En La vida eterna (2007) Savater aún abrazaba una esperanza spinoziana: «La vida es transitoria, pero quien ha vivido, vivió para siempre. Y por medio de nuestra comprensión intelectual de lo que no depende del tiempo, hemos atisbado una ráfaga de lo que puede llamarse ‘eternidad’». «Paparruchas», podemos intuirle exclamar ahora en esas páginas donde nos muestra su desnuda y honesta «(des)consolación filosófica». Comer (incluso mala tortilla de patata), beber (güisqui), amar (a K y a toda la que se le proponga) podría ser la síntesis, como en el título de la película de Ang Lee. 

«Concluye uno el libro con ojos aguados tras leer una cita de Simone Weil, vindicación del pasado y sus legados»

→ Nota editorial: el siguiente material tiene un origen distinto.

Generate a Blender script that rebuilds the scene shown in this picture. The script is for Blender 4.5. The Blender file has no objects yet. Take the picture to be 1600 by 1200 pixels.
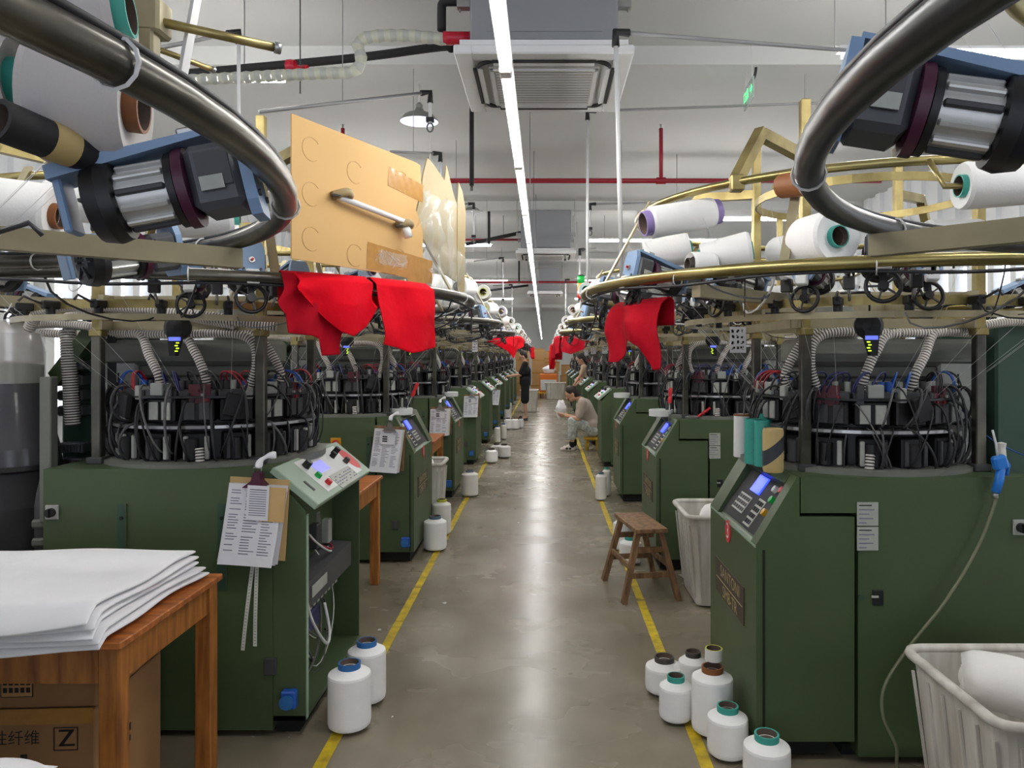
import bpy, math, random
from mathutils import Vector, Matrix
random.seed(7)
PI = math.pi
SC = bpy.context.scene
COL = SC.collection

# ---------------------------------------------------------------- camera
F = 1170.0          # focal length in pixels of the 1600 px frame
CAMZ = 1.6
cd = bpy.data.cameras.new('camera')
cam = bpy.data.objects.new('camera', cd)
COL.objects.link(cam)
cam.location = (0, 0, CAMZ)
cam.rotation_euler = (PI / 2, 0, 0)
cd.sensor_width = 36
cd.lens = F / 1600 * 36
cd.shift_x = -50 / 1600
cd.shift_y = -44 / 1600
cd.clip_start = 0.02
SC.camera = cam

# ---------------------------------------------------------------- exposure and world
SC.view_settings.view_transform = 'Standard'
SC.view_settings.look = 'None'
SC.view_settings.gamma = 1
SC.view_settings.use_curve_mapping = False
SC.view_settings.exposure = 0.88
TUBE = 34.0         # emission of the fluorescent tubes
w = bpy.data.worlds.new('world')
SC.world = w
w.use_nodes = True
bg = w.node_tree.nodes['Background']
bg.inputs[0].default_value = (0.80, 0.86, 1.0, 1)
bg.inputs[1].default_value = 0.9
SC.cycles.max_bounces = 6
SC.cycles.diffuse_bounces = 4
SC.cycles.sample_clamp_indirect = 4


def P(px, py, Z):
    """photo pixel (1600x1200) at depth Z -> world point"""
    return Vector(((px - 850) * Z / F, Z, CAMZ - (py - 556) * Z / F))


def lin(c):
    return tuple((x / 255 / 12.92) if x / 255 <= .04045 else ((x / 255 + .055) / 1.055) ** 2.4 for x in c)


# ---------------------------------------------------------------- materials
MATS = {}


def mat(name, rgb, rough=.5, metal=0., var=.0, vscale=6., bump=0., bscale=60., spec=.5, emit=0., alpha=1., rgb2=None, trans=0., stretch=None, rvar=0.):
    m = bpy.data.materials.new(name)
    m.use_nodes = True
    nt = m.node_tree
    b = nt.nodes['Principled BSDF']
    c = (*lin(rgb), 1)
    b.inputs['Base Color'].default_value = c
    b.inputs['Roughness'].default_value = rough
    b.inputs['Metallic'].default_value = metal
    b.inputs['Specular IOR Level'].default_value = spec
    b.inputs['Alpha'].default_value = alpha
    if trans:
        b.inputs['Transmission Weight'].default_value = trans
    if emit:
        b.inputs['Emission Color'].default_value = c
        b.inputs['Emission Strength'].default_value = emit
    if var or bump or rvar:
        tc = nt.nodes.new('ShaderNodeTexCoord')
        mp = nt.nodes.new('ShaderNodeMapping')
        if stretch:
            mp.inputs['Scale'].default_value = stretch
        nt.links.new(tc.outputs['Object'], mp.inputs['Vector'])
    if var or rvar:
        n = nt.nodes.new('ShaderNodeTexNoise')
        n.inputs['Scale'].default_value = vscale
        n.inputs['Detail'].default_value = 6
        nt.links.new(mp.outputs[0], n.inputs['Vector'])
    if var:
        r = nt.nodes.new('ShaderNodeValToRGB')
        r.color_ramp.elements[0].position = .3
        r.color_ramp.elements[1].position = .72
        c2 = lin(rgb2) if rgb2 else tuple(x * (1 - var) for x in c[:3])
        r.color_ramp.elements[0].color = (*c2, 1)
        r.color_ramp.elements[1].color = tuple(min(1, x * (1 + var * .3)) for x in c[:3]) + (1,)
        nt.links.new(n.outputs['Fac'], r.inputs[0])
        nt.links.new(r.outputs[0], b.inputs['Base Color'])
    if rvar:
        mr = nt.nodes.new('ShaderNodeMapRange')
        mr.inputs[3].default_value = max(.02, rough - rvar)
        mr.inputs[4].default_value = rough + rvar
        nt.links.new(n.outputs['Fac'], mr.inputs[0])
        nt.links.new(mr.outputs[0], b.inputs['Roughness'])
    if bump:
        n2 = nt.nodes.new('ShaderNodeTexNoise')
        n2.inputs['Scale'].default_value = bscale
        n2.inputs['Detail'].default_value = 4
        bp = nt.nodes.new('ShaderNodeBump')
        bp.inputs['Strength'].default_value = bump
        bp.inputs['Distance'].default_value = .01
        nt.links.new(mp.outputs[0], n2.inputs['Vector'])
        nt.links.new(n2.outputs['Fac'], bp.inputs['Height'])
        nt.links.new(bp.outputs[0], b.inputs['Normal'])
    MATS[name] = m
    return m


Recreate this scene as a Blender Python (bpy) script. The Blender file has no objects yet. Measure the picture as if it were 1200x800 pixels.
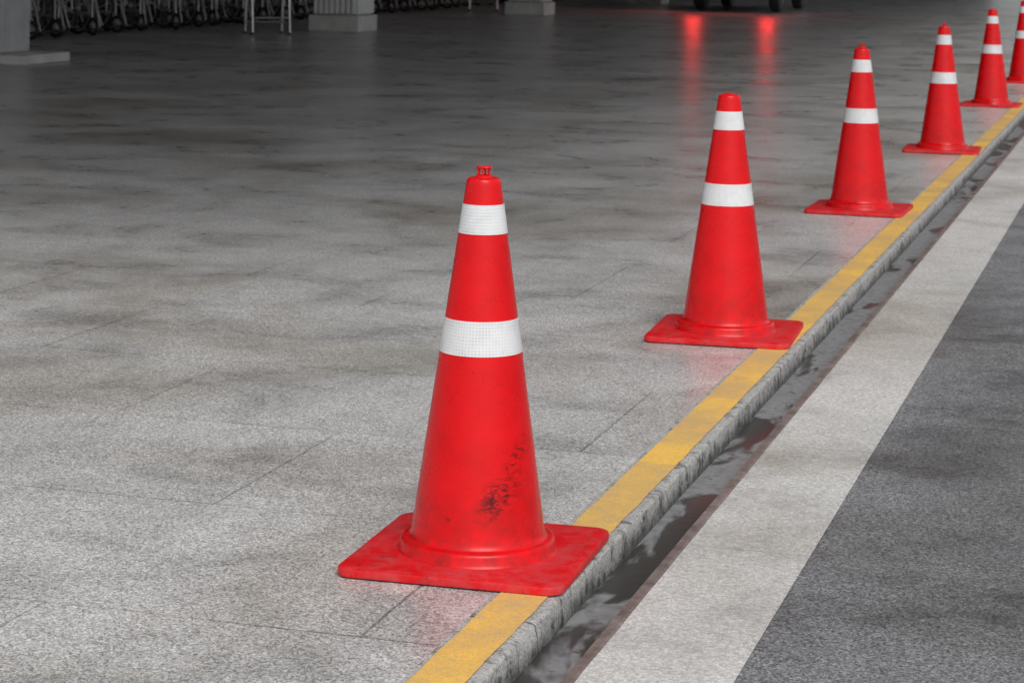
import bpy, bmesh, math, random
from mathutils import Vector, Matrix, noise
random.seed(7)
sc=bpy.context.scene
sc.view_settings.view_transform='Standard'
sc.view_settings.look='None'
sc.view_settings.exposure=0

# ---------------------------------------------------------------- helpers
def link(o):
    sc.collection.objects.link(o); return o
def mesh_obj(name,verts,faces,mats,midx=None,smooth=False,parent=None):
    me=bpy.data.meshes.new(name); me.from_pydata(verts,[],faces)
    for m in mats: me.materials.append(m)
    if midx: 
        for p,i in zip(me.polygons,midx): p.material_index=i
    if smooth:
        for p in me.polygons: p.use_smooth=True
    me.update()
    o=bpy.data.objects.new(name,me); link(o)
    if parent: o.parent=parent
    return o
class MB:
    """mesh builder"""
    def __init__(s): s.v=[];s.f=[];s.m=[];s.sm=[]
    def add(s,verts,faces,mi=0,smooth=False):
        b=len(s.v); s.v+= [tuple(x) for x in verts]
        for f in faces: s.f.append([i+b for i in f]); s.m.append(mi); s.sm.append(smooth)
    def box(s,x0,x1,y0,y1,z0,z1,mi=0,bev=0.0,segs=2):
        bm=bmesh.new(); bmesh.ops.create_cube(bm,size=1)
        for v in bm.verts:
            v.co=Vector(((x0+x1)/2+v.co.x*(x1-x0),(y0+y1)/2+v.co.y*(y1-y0),(z0+z1)/2+v.co.z*(z1-z0)))
        if bev>0: bmesh.ops.bevel(bm,geom=bm.edges[:],offset=bev,segments=segs,affect='EDGES',profile=0.5)
        bm.verts.index_update()
        s.add([v.co[:] for v in bm.verts],[[v.index for v in f.verts] for f in bm.faces],mi); bm.free()
    def tube(s,pts,r,mi=0,n=8,closed=False):
        pts=[Vector(p) for p in pts]; N=len(pts); rings=[]
        for i,p in enumerate(pts):
            a=pts[(i-1)%N] if (closed or i>0) else p
            b=pts[(i+1)%N] if (closed or i<N-1) else p
            t=(b-a).normalized()
            up=Vector((0,0,1)) if abs(t.z)<0.9 else Vector((1,0,0))
            if closed:
                c=sum(pts,Vector())/N; up=(p-c).normalized()
            s1=t.cross(up).normalized(); s2=t.cross(s1).normalized()
            rings.append([p+ (s1*math.cos(2*math.pi*k/n)+s2*math.sin(2*math.pi*k/n))*r for k in range(n)])
        vs=[q for r_ in rings for q in r_]; fs=[]
        for i in range(N if closed else N-1):
            j=(i+1)%N
            for k in range(n):
                l=(k+1)%n; fs.append([i*n+k,i*n+l,j*n+l,j*n+k])
        if not closed:
            fs.append(list(range(n))[::-1]); fs.append([(N-1)*n+k for k in range(n)])
        s.add(vs,fs,mi,True)
    def lathe(s,prof,n=64,mi=0,axis='z',center=(0,0,0),smooth=True,mfun=None):
        vs=[];cx,cy,cz=center
        for (r,h) in prof:
            for k in range(n):
                a=2*math.pi*k/n
                if axis=='z': vs.append((cx+r*math.cos(a),cy+r*math.sin(a),cz+h))
                elif axis=='y': vs.append((cx+r*math.cos(a),cy+h,cz+r*math.sin(a)))
                else: vs.append((cx+h,cy+r*math.cos(a),cz+r*math.sin(a)))
        fs=[]
        for i in range(len(prof)-1):
            for k in range(n):
                l=(k+1)%n; fs.append([i*n+k,i*n+l,(i+1)*n+l,(i+1)*n+k])
        s.add(vs,fs,mi,smooth)
    def obj(s,name,mats,parent=None,sharp=None):
        me=bpy.data.meshes.new(name); me.from_pydata(s.v,[],s.f)
        for m in mats: me.materials.append(m)
        for p,i,q in zip(me.polygons,s.m,s.sm): p.material_index=i; p.use_smooth=q
        me.update()
        bm=bmesh.new(); bm.from_mesh(me); bmesh.ops.recalc_face_normals(bm,faces=bm.faces[:]); bm.to_mesh(me); bm.free()
        if sharp:
            try: me.set_sharp_from_angle(angle=math.radians(sharp))
            except Exception: pass
        o=bpy.data.objects.new(name,me); link(o)
        if parent: o.parent=parent
        return o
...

Concluye uno el libro, les confieso, con ojos aguados tras leer la cita de Simone Weil del ensayo Echar raíces (1943), una vindicación en toda regla del pasado y sus legados. Es sorprendente –o quizá no tanto- que Savater haya recalado en este texto en el que Weil proclama la prioridad de los deberes frente a los derechos y la importancia de los lazos comunitarios y de la nación como garantía de esa conexión entre el pasado y el futuro a través del presente. Y es que, en otros momentos, cuando tocó enfrentar por tierra, mar y aire al nacionalismo – una empresa en la que literalmente se ha jugado la vida y que nunca le agradeceremos bastante- Savater tiró más bien de aquello de George Steiner en Errata. Examen de una vida; nuestra condición no vegetal sino migrante: «Los árboles tienen raíces; los hombres y las mujeres piernas. Y con ellas cruzan la barrera de la estulticia delimitada con alambradas, que son las fronteras; con ellas visitan y en ellas habitan entre el resto de la humanidad en calidad de invitados».

Pero no, aunque muchos estarán inclinados a pensar que nos hallamos ante un nuevo donde dije digo de este Savater supuestamente traicionero, quiero pensar que Weil no viene al guiso para sublimar el terruño y las raíces, sino que esa «savia de los tesoros heredados del pasado» con la que, según ella, satisfacemos las necesidades del alma humana, es lo más líquido e ingobernable, el mar donde bracear, la imaginación y el recuerdo donde habitar cuando ya va tocando «volver a la Concha». 

Y sí, ya sé que, como a Woody Allen, no le será consuelo saber que su carne será savia de generaciones futuras en forma de texto; que él, como Allen, preferiría seguir viviendo en su apartamento donostiarra, pero ¡qué remedio! y, quizá, ¡qué aburrimiento la alternativa eterna y no terrena!